This afternoon I sent Camilla into the other room to get a rattle for Blaise, but she returned empty-handed.
"Mama," she said worriedly, "there is some kind of ant in there."
"Some kind of ant" turned out to be a huge moth, crouched threateningly on the floor near the rattles. Have I ever mentioned how much I hate moths? Only junebugs creep me out more. I'd rather find a spider in my house any day.
Fortunately the moth is dead now. (Turns out he was striking a lethargic rather than a threatening pose; his reflexes weren't up to much.) But hours later, I'm still shuddering at the memory of his presence, and I keep imagining I see fluttering things out of the corner of my eye.
The imagined flutterings are making it hard for me to relax, but I need to be relaxing right now, because both kids are sleeping. I know!
Here is one thing I'd forgotten about having an infant: how much the topic of sleep consumes your life.
These are problems under constant consideration at our house:
1) How to get the baby to sleep,
2) When the baby should be going to sleep,
3) How to get the baby to take a nap longer than forty-five minutes (currently a near-impossibility),
4) How to get the baby to wake up fewer than three times per night,
5) Whether it is even possible to arrange our lives so that we, the
parents, get enough sleep in spite of our baby's sleeplessness, and
6) If so, how to do that.
What makes it really confusing is that the answers to several of these questions are completely different than they were when Camilla was a baby.

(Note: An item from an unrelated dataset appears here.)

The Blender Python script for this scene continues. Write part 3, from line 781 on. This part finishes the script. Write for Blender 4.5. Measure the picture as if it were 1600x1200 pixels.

We were so ready to tackle the sleep problem the second time around. Having had a child who hadn't slept through the night for 22 months, we assumed we had seen it all when it came to baby sleep. We were VETERANS. We could do this.
And while it's true that we can do it, it's turned out that the bag of tricks we developed to deal with Camilla are not so useful with Blaise. Children are unique individuals with unique needs, apparently. Go figure.
With Camilla we bought a co-sleeper before she was born, thinking it would be convenient to have her nearby at night. But I was sure she would sleep in it, not in our bed. (This was back before I had children, when I thought that you could just put babies down and they would obligingly sleep where you'd left them. That turned out to be SO HILARIOUSLY UNTRUE with Camilla. Ironically, it is mostly true with Blaise.)
I didn't think we'd be a co-sleeping family. I had nothing against it, I just kind of assumed it wasn't for us.
Turns out I was a little clueless about the parents Bryan and I would turn out to be. Because we are not just a co-sleeping family. We are a hard-core co-sleeping family. And we love it.
It's a joke among our family and friends that we don't just have a bedroom, we have a BEDroom at our house. As in: the room is almost completely taken up by the bed. And it's not a particularly small room. It's just a lot of bed.
Camilla never slept in the co-sleeper, so we removed it and she slept in between us in our bed. Around twelve months, we bought a crib and set it up in a side-car arrangement with our queen bed. She did okay with the crib, but crawled into our bed often enough that it still felt crowded, so we bought a king bed and moved our queen into the guest room, freeing the twin that had been in there to be Camilla's bed. So we had a twin bed next to the wall for Camilla, and our king bed next to that.
When Blaise was born I assumed he'd sleep in our bed for at least the first year like Camilla did, but that didn't work with him. Reflux means he can't sleep flat, so we set the crib back up and elevated the head of the mattress so he'll be more comfortable at night.
I'm kind of sad that I don't get to sleep with Blaise right in the bed with me, but we do have the crib set up as a side-car to our bed (one of the sides removed, attached to our bed frame with luggage straps) so I have very easy access to the baby in the middle of the night.
And now we have the hugest amount of contiguous sleeping space I've ever seen. Twin bed, king bed, and crib all attached to one another. It's crazy.
I never thought we'd be co-sleeping parents, but it turned out to be what works most easily for our family. So instead of fighting it, we embraced it and made it work for us. In our BEDroom, we're all pretty much as comfortable as we can get.